I agree with you re the National. Somebody (perhaps Stuart) needs to help me with them.

Les Savy Fav (nothing like National, at least) are an eighties-indy-punk inspired band with lots of energy and angst, hints of but thankfully not dripping with irony, and although they will sound somewhat familiar if you've been around long enough (sadly, we all have), they are channelling a sound that I lived/loved at the time, and to my ear make it sound very fresh.

All of this to say, that if you're looking for a reason to download them, the answer is clear. Because I told you to.

Monday, January 07, 2008

I'm all for keeping the blog alive. I don't post as often as I should /like to but I check in regularly. Still a better forum than the e-mail route.

Can someone tell me why I should (or should not) download Les Savy Fay. They're not the new National are they? I find the National an incredibly overhyped and underwhelming musical force. They're not musically similar in any way are they. Speaking of overhyped what's up with the drooling over Jens Lekman?
Personally I say keep the blog running. I still check in often, though like you, Kyle, am aware of the drop-off with more kids in the picture and Marc working 7 days a week.
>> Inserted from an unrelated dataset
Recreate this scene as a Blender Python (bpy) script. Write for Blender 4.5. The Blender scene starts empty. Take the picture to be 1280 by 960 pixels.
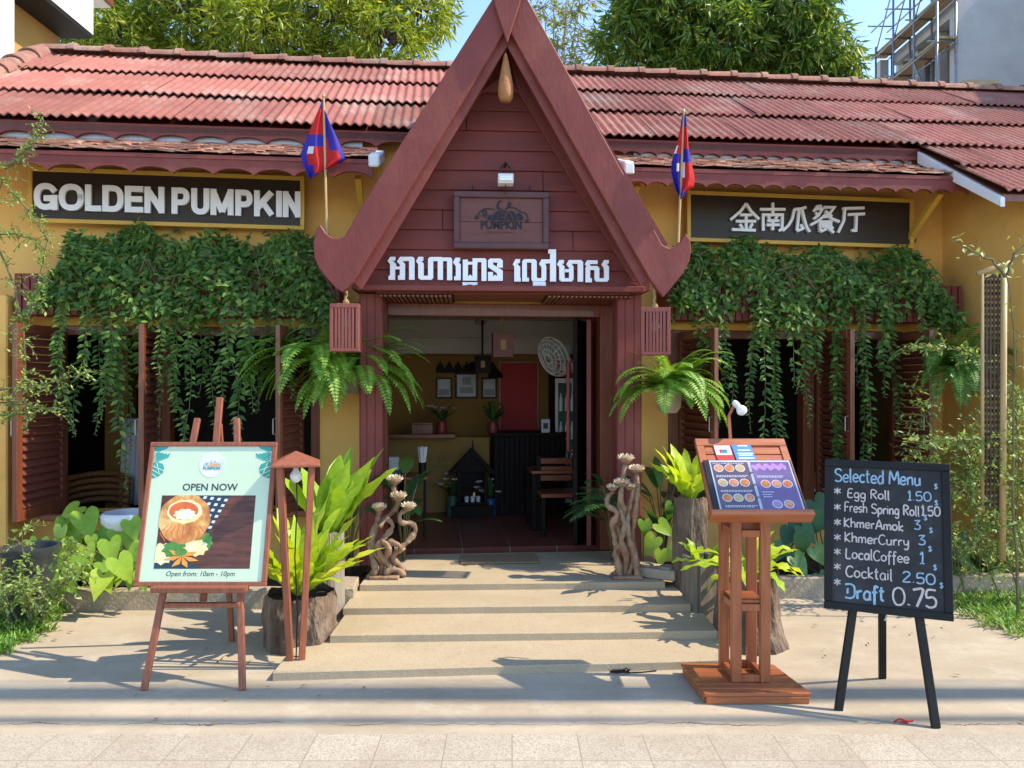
import bpy, bmesh, math, random
from math import sin, cos, pi, radians, atan, sqrt
from mathutils import Vector, Matrix, Euler, noise as mnoise
random.seed(7)
scene = bpy.context.scene
COL = scene.collection

# ------------------------------------------------------------------ camera, world, sun, exposure
CAM_H = 1.55
cam_d = bpy.data.cameras.new('camera'); cam = bpy.data.objects.new('camera', cam_d); COL.objects.link(cam)
cam.location = (0, 0, CAM_H); cam.rotation_euler = (radians(90), 0, 0)
cam_d.sensor_width = 36; cam_d.lens = 27.0; cam_d.clip_start = .05; cam_d.clip_end = 3000
scene.camera = cam
SUN_EL = radians(48); SUN_AZ = radians(-4)          # azimuth from +X towards +Y
sdir = Vector((cos(SUN_EL)*cos(SUN_AZ), cos(SUN_EL)*sin(SUN_AZ), sin(SUN_EL)))
world = bpy.data.worlds.new('World'); scene.world = world; world.use_nodes = True
wn = world.node_tree.nodes; wl = world.node_tree.links
sky = wn.new('ShaderNodeTexSky'); sky.sky_type = 'NISHITA'; sky.sun_disc = False
sky.sun_elevation = SUN_EL; sky.sun_rotation = radians(90) - SUN_AZ
sky.air_density = 1.0; sky.dust_density = .2; sky.ozone_density = 3.0
wl.new(sky.outputs[0], wn['Background'].inputs[0]); wn['Background'].inputs[1].default_value = .15
sun_d = bpy.data.lights.new('sun', 'SUN'); sun = bpy.data.objects.new('sun', sun_d); COL.objects.link(sun)
sun_d.energy = 2.7; sun_d.angle = radians(.5); sun_d.color = (1, .88, .70)
sun.rotation_euler = sdir.to_track_quat('Z', 'Y').to_euler(); sun.location = (20, 3, 25)
scene.view_settings.view_transform = 'Standard'; scene.view_settings.look = 'None'
scene.view_settings.exposure = 1.5; scene.view_settings.gamma = 1; scene.view_settings.use_curve_mapping = False
scene.render.engine = 'CYCLES'
scene.cycles.max_bounces = 8; scene.cycles.diffuse_bounces = 5; scene.cycles.transparent_max_bounces = 8
scene.cycles.use_denoising = True

# ------------------------------------------------------------------ helpers
FPX = 960.0
def W(px, py, Y):
    return Vector(((px-640)/FPX*Y, Y, CAM_H-(py-480)/FPX*Y))
def G(px, py, z=0.0):                                  # point of the picture lying on height z
    Y = FPX*(CAM_H-z)/(py-480)
    return Vector(((px-640)/FPX*Y, Y, z))
class Frame:
    def __init__(s, o, t):
        s.o = Vector(o); s.th = atan(t); s.c = cos(s.th); s.s = sin(s.th)
    def uz(s, px, py, v=0.0):
        a = (px-640)/FPX; b = -(py-480)/FPX
        Y = (v + s.o.y*s.c - s.o.x*s.s)/(s.c - a*s.s)
        X = a*Y
        return (X-s.o.x)*s.c + (Y-s.o.y)*s.s, CAM_H + b*Y
    def u(s, px, v=0.0): return s.uz(px, 480, v)[0]
    def L(s, px, py, v=0.0):
        u, z = s.uz(px, py, v); return Vector((u, v, z))
    def P(s, u, v, z):
        return Vector((s.o.x + u*s.c - v*s.s, s.o.y + u*s.s + v*s.c, z))
F = Frame((0, 6.3, 0), .10)            # facade: u along the wall, v into the building
PF = Frame((0, 5.35, 0), .055)         # gabled porch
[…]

Not sure of Stuart's excuse :) Nevertheless I enjoy having it around, and am always thinking of (though typically not acting on, mea culpa) posts. I have also mentioned it to a few people (my music-obsessed nephew for one) to see if they'd like to join in.

Having said all that, it is really your blog, and your inspiration that keeps it going...so your call.

Friday, January 04, 2008

Two questions:

1) Who the hell is Taylor Swift and why does she keep appearing at the top of the emusic charts. Granted, she's kind of hot, if perhaps in a little bit of a creepy, lovechild of Brook Shields-Christopher Atkins circa Blue Lagoon kind of way, but is she talented? I realize I could listen to a sample but I have a hard time willing any part of my body to attempt to listen to music labelled Country.

2) Is it time to shut down this here bloggy thing for good and share our (very) occassional thoughts the old-fashioned way (group email)? I know I've had less time to devote to updating with any insightful comments or thoughts in a long time (okay, ever but...) and I suspect that all your pro-creatin', workaholics out there have little time as well. We could just scrap it, come up with a rotating weekly, bimonthly post/question from each person, or we can just keep it as is.

Let me know what you think...or remain silent.

Also, still not loving Les Savy Fav....sorry Bri.